Social Income in South Africa, An Economy Marred by High Unemployment, Poverty and Extreme Inequality
by METH, C, 2008Research Report. Centre for Poverty Employment and Growth, Human Sciences Research Council
Disagreements about the severity of poverty and inequality in South Africa have stimulated debate on the social wage. Given extreme measurement difficulties, not much reliance can be placed on existing attempts to value the social wage. This paper proposes that income poverty measures be augmented to consider the impact of social spending on disposable income. Meth starts with one of the few published estimates of the value and distribution of the social wage, undertaken by the Human Sciences Research Council in 2004, and assesses this estimate based on studies in the United Kingdom. He then reviews the role of the social wage in social protection, which provides a context within which Standing’s concept of social income can be explored in some detail.
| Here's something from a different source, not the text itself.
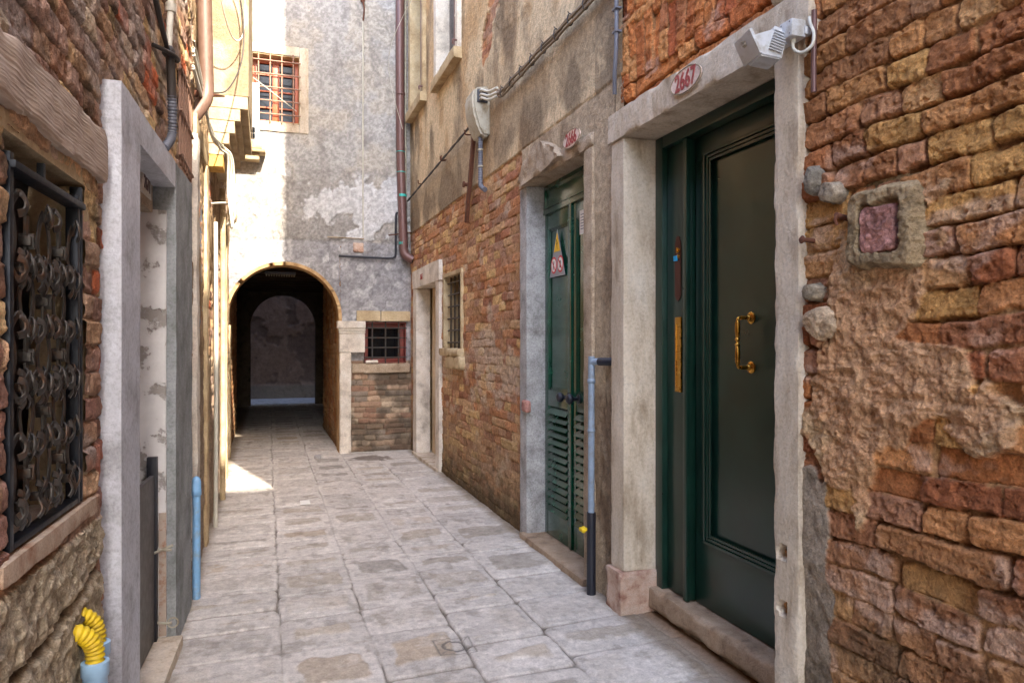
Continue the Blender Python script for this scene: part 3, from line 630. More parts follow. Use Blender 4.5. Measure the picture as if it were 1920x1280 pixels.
# triangular-topped warning sign on the left leaf
b = MB(); SX = 1.872
sg = b.prism([(SX, 4.462, 1.845), (SX, 4.742, 1.845), (SX, 4.602, 2.165)], (.003, 0, 0)).build('warning_sign', M['signgrey'], lf)
def on_sign(pts, m, x, nm): b = MB(); b.prism([(x, y_, z_) for y_, z_ in pts], (.001, 0, 0)); b.build(nm, M[m], sg)
on_sign([(4.546, 2.015), (4.658, 2.015), (4.602, 2.143)], 'signyellow', SX-.001, 'yellow_triangle')
on_sign([(4.610, 2.10), (4.592, 2.066), (4.601, 2.066), (4.593, 2.026), (4.612, 2.072), (4.603, 2.072), (4.616, 2.098)], 'black_ink', SX-.0022, 'lightning_mark')
for yc in (4.661, 4.543):
    for r_, m_, dx in ((.052, 'signred', .001), (.040, 'paper', .002)): on_sign([(yc+r_*math.cos(t), 1.925+r_*1.12*math.sin(t)) for t in np.linspace(0, 6.283, 33)[:-1]], m_, SX-dx, 'red_ring' if m_ == 'signred' else 'white_disc')
    on_sign([(yc+.012, 1.895), (yc+.004, 1.895), (yc-.010, 1.950), (yc-.002, 1.953)] if yc > 4.6 else [(yc+.01, 1.90), (yc-.01, 1.90), (yc-.008, 1.948), (yc+.008, 1.948)], 'black_ink', SX-.003, 'pictogram')
    on_sign([(yc+.034, 1.957), (yc+.028, 1.963), (yc-.034, 1.893), (yc-.028, 1.887)], 'signred', SX-.004, 'slash')
b = MB(); b.box(1.868, 1.8695, 4.105, 4.215, 2.075, 2.225); nt_ = b.build('paper_notice', M['paper'], rf)
b = MB()
for k in range(6): b.box(1.8672, 1.868, 4.12+.02*(k % 3 == 2), 4.20, 2.195-k*.018, 2.200-k*.018)
b.build('printed_lines', M['conduit'], nt_)
oval(B, 1.712, 3.99, 2.61, .125, .052, '2666', .105)
# far white stone doorway
b = MB(); b.rough(1.722, 1.90, 8.82, 9.03, -.02, 2.05, .003, .008, .04, 41, .5); b.build('door_jamb', M['istria_white'], B, 50)
b = MB(); b.rough(1.722, 1.90, 7.57, 7.745, -.02, 2.05, .003, .008, .04, 42, .5); b.build('door_jamb', M['istria_white'], B, 50)
b = MB(); b.rough(1.715, 1.92, 7.55, 9.05, 2.052, 2.275, .004, .01, .04, 43, .5); b.build('lintel', M['istria_white'], B, 50)
b = MB(); b.rough(1.70, 1.99, 7.6, 9.0, -.02, .035, .004, .01, .04, 44, .5); b.build('threshold', M['istria'], B, 50)
b = MB(); b.box(1.92, 1.96, 7.74, 8.83, .03, 2.06, .003); moulding(b, 1.922, 7.85, 8.7, .2, 1.0, .03, .01); moulding(b, 1.922, 7.85, 8.7, 1.12, 1.95, .03, .01); d3 = b.build('door', M['doorcream'], B, 40, 'plain beige far door')
b = MB(); b.lathe((1.92, 7.95, 1.02), (-1, 0, 0), kp, 14); b.build('knob', M['black'], d3, 50)
me = text_mesh('2665', .09, (1.711, 8.45, 2.16), (0, -1, 0), (0, 0, 1), .001, .8, .002); link('number', me, M['redpaint'], B)
# small barred window
wn = MB(); y0, y1, z0, z1 = 6.72, 7.40, 1.33, 2.06
for q in ((y0-.04, y0, z0, z1+.04), (y1, y1+.05, z0, z1+.04), (y0, y1, z1, z1+.04)): wn.rough(1.735, 1.93, *q, .003, .006, .03, 51, .4)
wn = wn.build('window', M['cream'], B, 50, 'small barred window beside the beige door')
b = MB(); b.box(1.925, 1.94, y0, y1, z0, z1); b.build('pane', M['glass'], wn)
b = MB()
for k in range(4): y_ = y0+.09+k*.165; b.tube([(1.79, y_, z0-.01), (1.79, y_, z1+.01)], .008, 6)
for k in range(6): z_ = z0+.06+k*.122; b.tube([(1.782, y0-.01, z_), (1.782, y1+.01, z_)], .008, 6)
b.build('grille', M['iron'], wn, 40)
b = MB(); b.rough(1.69, 1.9, 6.66, 7.47, 1.255, 1.33, .006, .02, .02, 53, 1); b.rough(1.70, 1.8, 6.63, 7.18, 1.13, 1.256, .006, .02, .02, 54, 1); b.build('sill', M['cream'], wn, 50)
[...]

A test for conformity with the standard economic definitions of income is conducted, after which the question of whether existing household surveys can be used to measure social income is posed. The paper offers an approach that, although it cannot cope with big-ticket social wage expenditures (health, education and housing), could at least render income poverty estimates less vulnerable to the charge of neglecting all effects of social spending on welfare. Tackling the job of producing the necessary information will be an ambitious undertaking, whose satisfactory execution will require more than the preliminary examination provided here. The paper should thus be viewed as a first stab at a difficult problem.